Notice that I chose not to capitalize “evolution.” Doing so would make it seem like a doctrine of sorts, like Keynesian economics or Freudian psychology, when in fact it is just science. And not even science that is disputed by reasonable people within the scientific community; in fact I would go so far as to say that nearly all scientists would agree with the basic concept that organisms are capable of evolving.
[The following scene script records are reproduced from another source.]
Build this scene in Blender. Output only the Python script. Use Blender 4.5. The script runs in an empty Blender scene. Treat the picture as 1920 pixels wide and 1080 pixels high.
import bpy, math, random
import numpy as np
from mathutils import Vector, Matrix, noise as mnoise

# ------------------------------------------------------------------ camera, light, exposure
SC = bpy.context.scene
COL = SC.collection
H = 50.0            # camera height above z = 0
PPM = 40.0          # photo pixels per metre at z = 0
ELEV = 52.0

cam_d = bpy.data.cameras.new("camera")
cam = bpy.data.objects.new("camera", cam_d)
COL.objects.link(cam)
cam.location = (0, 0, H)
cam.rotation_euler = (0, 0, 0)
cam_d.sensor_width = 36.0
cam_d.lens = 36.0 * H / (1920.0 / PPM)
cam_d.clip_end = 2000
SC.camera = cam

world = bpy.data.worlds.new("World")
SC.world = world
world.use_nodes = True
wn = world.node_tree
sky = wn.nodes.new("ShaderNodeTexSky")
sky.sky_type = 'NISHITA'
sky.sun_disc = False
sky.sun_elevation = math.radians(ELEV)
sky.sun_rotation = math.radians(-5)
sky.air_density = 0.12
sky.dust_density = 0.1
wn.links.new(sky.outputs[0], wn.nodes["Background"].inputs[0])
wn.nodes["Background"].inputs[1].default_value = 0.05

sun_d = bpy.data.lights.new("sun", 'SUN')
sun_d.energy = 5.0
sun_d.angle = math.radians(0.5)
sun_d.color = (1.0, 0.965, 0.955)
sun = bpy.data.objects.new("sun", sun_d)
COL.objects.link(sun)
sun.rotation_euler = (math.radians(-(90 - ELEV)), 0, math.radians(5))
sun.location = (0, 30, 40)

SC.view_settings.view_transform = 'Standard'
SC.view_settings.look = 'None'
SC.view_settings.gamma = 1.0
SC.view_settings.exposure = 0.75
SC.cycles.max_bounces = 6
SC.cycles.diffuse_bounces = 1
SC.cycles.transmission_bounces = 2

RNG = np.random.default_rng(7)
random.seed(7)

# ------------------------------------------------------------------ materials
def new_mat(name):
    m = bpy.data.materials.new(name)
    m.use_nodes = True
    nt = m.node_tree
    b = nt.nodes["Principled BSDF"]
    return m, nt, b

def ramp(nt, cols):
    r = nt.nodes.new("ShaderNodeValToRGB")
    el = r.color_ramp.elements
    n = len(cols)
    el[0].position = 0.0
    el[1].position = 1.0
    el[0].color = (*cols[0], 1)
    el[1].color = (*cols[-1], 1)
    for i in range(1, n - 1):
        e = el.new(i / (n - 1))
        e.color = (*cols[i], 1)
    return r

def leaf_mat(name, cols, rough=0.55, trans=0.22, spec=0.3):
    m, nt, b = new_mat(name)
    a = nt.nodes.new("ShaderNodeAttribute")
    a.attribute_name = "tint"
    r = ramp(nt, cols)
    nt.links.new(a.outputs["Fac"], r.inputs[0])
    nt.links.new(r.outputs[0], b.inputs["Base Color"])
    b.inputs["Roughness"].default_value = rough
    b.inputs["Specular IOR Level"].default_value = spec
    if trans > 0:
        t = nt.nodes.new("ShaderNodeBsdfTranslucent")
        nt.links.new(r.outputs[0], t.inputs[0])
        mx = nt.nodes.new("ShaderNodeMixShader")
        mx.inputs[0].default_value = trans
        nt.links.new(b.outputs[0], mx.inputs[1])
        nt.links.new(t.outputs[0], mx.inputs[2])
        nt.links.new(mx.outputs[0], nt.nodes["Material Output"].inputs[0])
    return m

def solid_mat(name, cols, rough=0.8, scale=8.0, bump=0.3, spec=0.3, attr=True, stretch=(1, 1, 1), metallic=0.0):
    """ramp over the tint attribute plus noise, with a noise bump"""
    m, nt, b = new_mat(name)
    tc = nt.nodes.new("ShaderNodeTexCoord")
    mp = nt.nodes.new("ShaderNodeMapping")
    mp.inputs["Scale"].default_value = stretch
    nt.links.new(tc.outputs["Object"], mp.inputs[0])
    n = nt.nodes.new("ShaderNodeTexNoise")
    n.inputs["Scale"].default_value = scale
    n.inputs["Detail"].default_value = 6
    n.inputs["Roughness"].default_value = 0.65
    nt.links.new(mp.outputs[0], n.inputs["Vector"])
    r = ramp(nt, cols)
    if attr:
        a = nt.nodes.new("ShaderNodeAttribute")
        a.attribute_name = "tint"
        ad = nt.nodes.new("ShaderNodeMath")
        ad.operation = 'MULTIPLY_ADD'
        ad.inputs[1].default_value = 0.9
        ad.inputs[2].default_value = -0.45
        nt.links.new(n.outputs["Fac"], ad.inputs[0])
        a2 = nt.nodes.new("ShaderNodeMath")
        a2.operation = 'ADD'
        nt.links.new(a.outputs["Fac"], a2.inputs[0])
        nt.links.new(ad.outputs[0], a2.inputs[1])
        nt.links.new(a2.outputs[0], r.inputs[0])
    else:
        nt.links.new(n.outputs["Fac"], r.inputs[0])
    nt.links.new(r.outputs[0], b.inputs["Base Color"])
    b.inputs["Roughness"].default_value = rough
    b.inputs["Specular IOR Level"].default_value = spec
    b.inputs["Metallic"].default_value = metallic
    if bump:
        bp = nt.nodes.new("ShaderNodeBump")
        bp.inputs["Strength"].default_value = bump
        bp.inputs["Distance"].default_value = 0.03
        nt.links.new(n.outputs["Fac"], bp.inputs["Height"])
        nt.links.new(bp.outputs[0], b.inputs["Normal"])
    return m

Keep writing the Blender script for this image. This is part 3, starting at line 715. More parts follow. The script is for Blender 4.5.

Therefore it seems that a public university would, above all else, be entitled to disseminate proven, factual, scientific information via whatever mode of communication it pleases.
At the center of this debate is one specific page (let me clarify, this is an enormously comprehensive website with hundreds of individual pages) titled, “Misconception: ‘Evolution and religion are incompatible.’” It goes on to explain that, while the belief that that the world was literally created in six days stands in defiance of all scientific fact, it is possible to take a slightly less hard-line approach by accepting evolution and seeing God in nature (as many people choose to do). This site is designed to aid teachers who find themselves fielding questions from students about how these two conflicting ideas can fit together. Caldwell challenges the right of UC Berkeley to use publicly funded web space to make the assertion that this interplay is possible.
Interestingly enough, her case does not take issue with the fact that science (read: evolution) must be taught in schools. She argues that “UC's government-funded assertion contradicts a religious belief that evolution and religion are incompatible and amounts to a state position on religious doctrine.” Caldwell is trying to prove that the government saying “Can’t we all just get along?” is tantamount to the establishment or endorsement of a particular religious doctrine. What’s more, she admits to using this resource as a teaching tool.
Ultimately, though, the issue at stake is much larger than the numerous things in the public realm that this teacher must find offensive. If the Supreme Court accepts this case, its decision will broaden the realm of Free Establishment and Exercise clauses to govern the realm of the internet. I haven’t made up my mind yet about where exactly to draw the cyber-line, but I sincerely hope that when the time comes for the Supreme Court to start making rulings regarding not-particularly-questionable web content, it will be over an issue far less asinine that this one.